Kela Raita

When it came time to make another recipe (this one from page 215) from this well-loved cookbook from one of our favorite Indian restaurants in the Bay Area, I’ll admit, I was a little disappointed that my option was Kela Raita. Keep in mind, I knew nothing about kela raita and clearly my ignorance about Indian cuisine was about to shine through.

I was just disappointed. The recipe did not appear to have flash or pizzazz. (I like a little flash and pizzazz). It threatened to be sweet (what, with the banana). And it presented itself as just boring old yogurt and banana. It hardly seemed worth mentioning in an individual blogpost.

I like I said: I knew nothing.

But I love raita, that thick yogurt side dish that could be a condiment, could be a salad, could be a dip. Raita helps temper the tongue-searing effects of curries, and I love the spiciness of the toasted cumin and black mustard seeds present in all raitas, so what was my problem?

Mostly, it’s that I don’t particularly care for bananas in things. Oh, I love bananas in general, especially if they are slightly under-ripe and not so sweet; I have even been known to throw banana into a fruit salad, one might even say, with a sense of abandon. Sure, they’re the base of many a smoothie in these here parts, but you can’t really taste them once I throw in the kale and the strawberries and the almond milk.

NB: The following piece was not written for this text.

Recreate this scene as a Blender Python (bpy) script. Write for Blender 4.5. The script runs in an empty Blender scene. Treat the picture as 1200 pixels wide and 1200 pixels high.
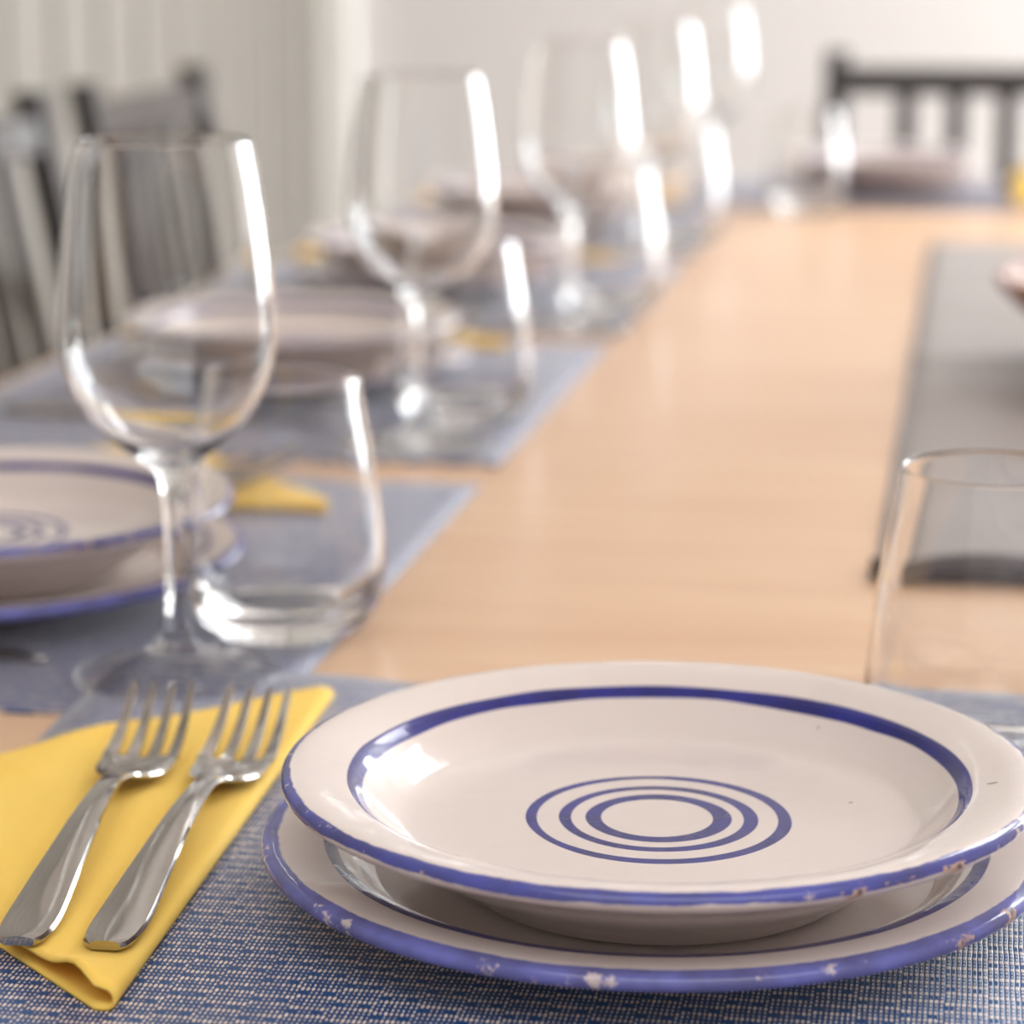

But I don’t like banana cream pie, I am not a fan of banana pudding, and don’t even talk to me about banana bread. Something about the cloying sweetness of bananas with their own muted creaminess just doesn’t fit my palate. I just didn’t think I would like it much in a raita.

But I was wrong, so wrong.

I was well rewarded by the spiciness of the mustard seeds, the unctuousness of the oil, the slight sweetness of the banana, and the creaminess of the yogurt. I was reminded again that I am an ignorant fool.

You can make this raita as thick as you please—the more fat in the yogurt, the creamier your side dish. You could even drain the yogurt in a fine-mesh sieve to achieve thicker yogurt before adding all of your goodies.

Or you can just skip that entirely in order to get the raita to your table as soon as possible.

Which is what we did.

And let’s be clear: there was no raita left at the end of the meal.


Kela Raita

Adapted from  Ajanta Cookbook

8-10 servings

1tablespoon oil
2 tablespoons black mustard seeds
1 dry red chile pepper, cut to pieces no larger than 1/4 inch
2 cups plain whole-milk yogurt
1 banana, peeled and cut into 1/4-to1/2-inch dice
1/2 teaspoon salt
1/2 teaspoon paprika
1 teaspoon ground, toasted cumin

1.  Heat oil in a 4-quart saucepan.  When hot, add mustard seeds and red chile pepper.  The oil sould be hot enough that mustard seeds pop.  Turn the heat off as soon as mustard seeds stop popping, about 5-10 seconds.

2.  Mix the remaining ingredients except cumin and stir well to incorporate.

3.  Transfer to a serving bowl and sprinkle cumin on top.

3.  Chill in the refrigerator for at least an hour and serve cold.